● **EXERCISE DIRECTIONS**
Reproduce nothing but the lines from the start of the material through the line that includes "COL = S.collection", both ends included, and omit every picture.
☆ ☆ ☆ ☆ ☆
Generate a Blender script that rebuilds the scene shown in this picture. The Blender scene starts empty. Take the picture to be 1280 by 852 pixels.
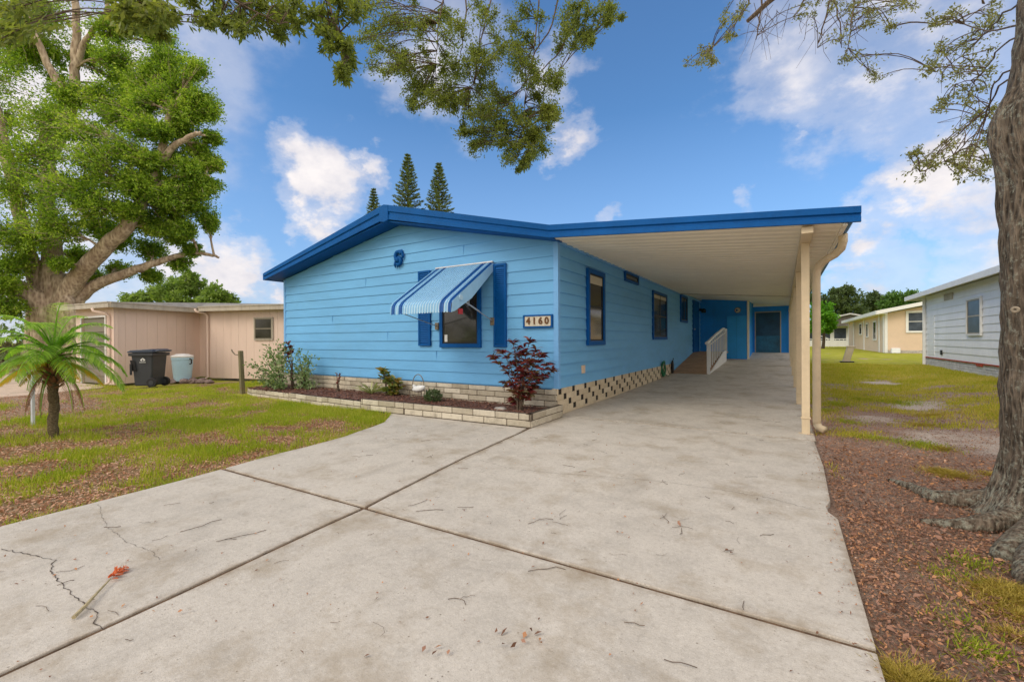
import bpy, math, random
import numpy as np
from mathutils import Vector, Matrix
R = math.radians
random.seed(7)
rng = np.random.default_rng(7)
S = bpy.context.scene
COL = S.collection

# ------------------------------------------------------------------ camera
F = 544.0; YAW = R(32); H = 1.25
PIT = math.atan(-1.3/F); ROLL = math.atan(.005)
def ray(u, v):
    a = (u-640)/F; b = (426-v)/F
    c, s = math.cos(ROLL), math.sin(ROLL)
    a, b = a*c+b*s, -a*s+b*c
    f = math.cos(PIT)-b*math.sin(PIT); b = math.sin(PIT)+b*math.cos(PIT)
    return Vector((-math.sin(YAW)*f+a*math.cos(YAW), math.cos(YAW)*f+a*math.sin(YAW), b))
def D(u, v, d):
    """survey: the place seen in that direction of the photograph at distance d"""
    r = ray(u, v); f = -r.x*math.sin(YAW)+r.y*math.cos(YAW)
    return Vector((r.x*d/f, r.y*d/f, H+r.z*d/f))
def G(u, v, z=0.0):
    r = ray(u, v); t = (z-H)/r.z
    return Vector((r.x*t, r.y*t, z))
cd = bpy.data.cameras.new('camera'); cam = bpy.data.objects.new('camera', cd); COL.objects.link(cam)
o0 = ray(640, 426); rx = (ray(640+F, 426)-o0).normalized(); up = (ray(640, 426-F)-o0).normalized()
m = Matrix((rx, up, -o0.normalized())).transposed().to_4x4(); m.translation = (0, 0, H)
cam.matrix_world = m
cd.sensor_width = 36; cd.lens = 36*F/1280; cd.clip_start = .05; cd.clip_end = 3000
S.camera = cam

# ------------------------------------------------------------------ world
SUN_EL = 40; SUN_AZ = 207
W = bpy.data.worlds.new('World'); S.world = W; W.use_nodes = True
nt = W.node_tree; nt.nodes.clear()
def N(t, kind, **kw):
    n = t.nodes.new(kind)
    for k, v in kw.items():
        if k in n.inputs.keys() and not hasattr(n, k): n.inputs[k].default_value = v
        else: setattr(n, k, v)
    return n
def L(t, a, b): t.links.new(a, b)
def math_(t, op, a, b=None, c=None, clamp=False):
    n = t.nodes.new('ShaderNodeMath'); n.operation = op; n.use_clamp = clamp
    for i, x in enumerate((a, b, c)):
        if x is None: continue
        if isinstance(x, (int, float)): n.inputs[i].default_value = x
        else: t.links.new(x, n.inputs[i])
    return n.outputs[0]
def mix_(t, f, a, b, blend='MIX'):
    n = t.nodes.new('ShaderNodeMix'); n.data_type = 'RGBA'; n.blend_type = blend
    for s, x in ((0, f), (6, a), (7, b)):
        if isinstance(x, (int, float)): n.inputs[s].default_value = x
        elif isinstance(x, tuple): n.inputs[s].default_value = (*x[:3], 1)
        else: t.links.new(x, n.inputs[s])
    return n.outputs[2]
def ramp_(t, f, stops, interp='LINEAR'):
    n = t.nodes.new('ShaderNodeValToRGB'); n.color_ramp.interpolation = interp
    while len(n.color_ramp.elements) < len(stops): n.color_ramp.elements.new(.5)
    for e, (p, c) in zip(n.color_ramp.elements, stops):
        e.position = p; e.color = (*c[:3], 1) if isinstance(c, tuple) else (c, c, c, 1)
    t.links.new(f, n.inputs[0]); return n.outputs[0]
sky = nt.nodes.new('ShaderNodeTexSky'); sky.sky_type = 'NISHITA'; sky.sun_disc = False
sky.sun_elevation = R(SUN_EL); sky.sun_rotation = R(SUN_AZ); sky.air_density = 1.2; sky.dust_density = .6; sky.ozone_density = 3
tc = nt.nodes.new('ShaderNodeTexCoord')
tint = mix_(nt, 1.0, sky.outputs[0], (.56, .90, 1.16), 'MULTIPLY')
nz = N(nt, 'ShaderNodeTexNoise'); nz.inputs['Scale'].default_value = 3.2; nz.inputs['Detail'].default_value = 7; nz.inputs['Roughness'].default_value = .55
mp = nt.nodes.new('ShaderNodeMapping'); mp.inputs['Scale'].default_value = (1, 1, 1.5); mp.inputs['Location'].default_value = (.37, 1.1, .2)
L(nt, tc.outputs['Generated'], mp.inputs[0]); L(nt, mp.outputs[0], nz.inputs['Vector'])
nz2 = N(nt, 'ShaderNodeTexNoise'); nz2.inputs['Scale'].default_value = 9; nz2.inputs['Detail'].default_value = 6; nz2.inputs['Roughness'].default_value = .6
L(nt, mp.outputs[0], nz2.inputs['Vector'])
warp = mix_(nt, 1.0, nz2.outputs['Color'], (.5, .5, .5), 'SUBTRACT')
vm = nt.nodes.new('ShaderNodeVectorMath'); vm.operation = 'MULTIPLY_ADD'; L(nt, warp, vm.inputs[0]); vm.inputs[1].default_value = (.22, .22, .22); L(nt, tc.outputs['Generated'], vm.inputs[2])
acc = None
# cumulus banks: direction, angular radius, strength
CL = [(405, 225, .10, 1.0), (400, 280, .06, .75), (460, 200, .05, .6), (275, 330, .09, 1.0), (230, 330, .09, .9), (350, 372, .05, .8), (90, 60, .28, .8), (20, 120, .25, .8), (60, 280, .25, .75),
      (705, 175, .07, .8), (690, 90, .08, .6), (760, 268, .035, .6), (930, 250, .03, .3), (1000, 60, .15, .62), (980, 20, .12, .5), (1170, 60, .2, .75), (1170, 215, .1, .95), (1120, 205, .07, .7), (1220, 260, .08, .7), (1085, 300, .07, .9), (1075, 345, .07, .8), (1120, 340, .07, .5), (1026, 163, .03, .5),
      (1400, 330, .2, .9), (-200, 250, .4, .9), (560, 60, .16, .55), (330, 10, .1, .3)]
for (u, v, r, st) in CL:
    d = ray(u, v).normalized()
    s = nt.nodes.new('ShaderNodeVectorMath'); s.operation = 'DISTANCE'; L(nt, vm.outputs[0], s.inputs[0]); s.inputs[1].default_value = d
    mr = nt.nodes.new('ShaderNodeMapRange'); mr.interpolation_type = 'SMOOTHSTEP'
    L(nt, s.outputs['Value'], mr.inputs[0]); mr.inputs[1].default_value = r*1.3; mr.inputs[2].default_value = r*.1; mr.inputs[3].default_value = 0; mr.inputs[4].default_value = st
    acc = mr.outputs[0] if acc is None else math_(nt, 'MAXIMUM', acc, mr.outputs[0])
puff = math_(nt, 'MULTIPLY_ADD', nz.outputs['Fac'], 1.5, -.75)
puff = math_(nt, 'ADD', puff, math_(nt, 'MULTIPLY_ADD', nz2.outputs['Fac'], .9, -.45))
dens = math_(nt, 'ADD', acc, math_(nt, 'MULTIPLY', puff, math_(nt, 'MULTIPLY_ADD', acc, 1.1, .12)))
cov = ramp_(nt, dens, [(0.08, 0.0), (.42, .34), (.9, 1.0)], 'EASE')
# thin veil low on the horizon and behind the camera
sep = nt.nodes.new('ShaderNodeSeparateXYZ'); L(nt, tc.outputs['Generated'], sep.inputs[0])
veil = nt.nodes.new('ShaderNodeMapRange'); L(nt, sep.outputs[2], veil.inputs[0]); veil.inputs[1].default_value = .45; veil.inputs[2].default_value = 0.0; veil.inputs[3].default_value = .05; veil.inputs[4].default_value = .62
hz = mix_(nt, veil.outputs[0], tint, (2.9, 4.1, 6.9))
cc = mix_(nt, ramp_(nt, nz2.outputs['Fac'], [(.35, 0.0), (.65, 1.0)]), (5.0, 4.95, 5.5), (7.2, 6.8, 6.75))
# unseen cloud cover added as fill light: overhead, behind and right of the camera
hi_ = nt.nodes.new('ShaderNodeMapRange'); hi_.interpolation_type = 'SMOOTHSTEP'; L(nt, sep.outputs[2], hi_.inputs[0]); hi_.inputs[1].default_value = .62; hi_.inputs[2].default_value = .86
dt = nt.nodes.new('ShaderNodeVectorMath'); dt.operation = 'DOT_PRODUCT'; L(nt, tc.outputs['Generated'], dt.inputs[0]); dt.inputs[1].default_value = (math.sin(YAW), -math.cos(YAW), 0)
bk0 = nt.nodes.new('ShaderNodeMapRange'); bk0.interpolation_type = 'SMOOTHSTEP'; L(nt, dt.outputs['Value'], bk0.inputs[0]); bk0.inputs[1].default_value = -.15; bk0.inputs[2].default_value = .25
dt2 = nt.nodes.new('ShaderNodeVectorMath'); dt2.operation = 'DOT_PRODUCT'; L(nt, tc.outputs['Generated'], dt2.inputs[0]); dt2.inputs[1].default_value = (.96, -.28, 0)
bk1 = nt.nodes.new('ShaderNodeMapRange'); bk1.interpolation_type = 'SMOOTHSTEP'; L(nt, dt2.outputs['Value'], bk1.inputs[0]); bk1.inputs[1].default_value = .25; bk1.inputs[2].default_value = .6
bkm = math_(nt, 'MAXIMUM', bk0.outputs[0], bk1.outputs[0])
deck = math_(nt, 'MULTIPLY', math_(nt, 'MAXIMUM', hi_.outputs[0], bkm), math_(nt, 'MULTIPLY_ADD', nz.outputs['Fac'], .6, .6), clamp=True)
cov = math_(nt, 'MAXIMUM', cov, deck)
ccb = mix_(nt, bkm, cc, (11.5, 10.4, 9.4))
fin = mix_(nt, cov, hz, ccb)
bg = nt.nodes.new('ShaderNodeBackground'); bg.inputs[1].default_value = .105; L(nt, fin, bg.inputs[0])
wo = nt.nodes.new('ShaderNodeOutputWorld'); L(nt, bg.outputs[0], wo.inputs[0])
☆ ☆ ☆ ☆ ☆
● **SOLUTION BELOW**
Generate a Blender script that rebuilds the scene shown in this picture. The Blender scene starts empty. Take the picture to be 1280 by 852 pixels.
import bpy, math, random
import numpy as np
from mathutils import Vector, Matrix
R = math.radians
random.seed(7)
rng = np.random.default_rng(7)
S = bpy.context.scene
COL = S.collection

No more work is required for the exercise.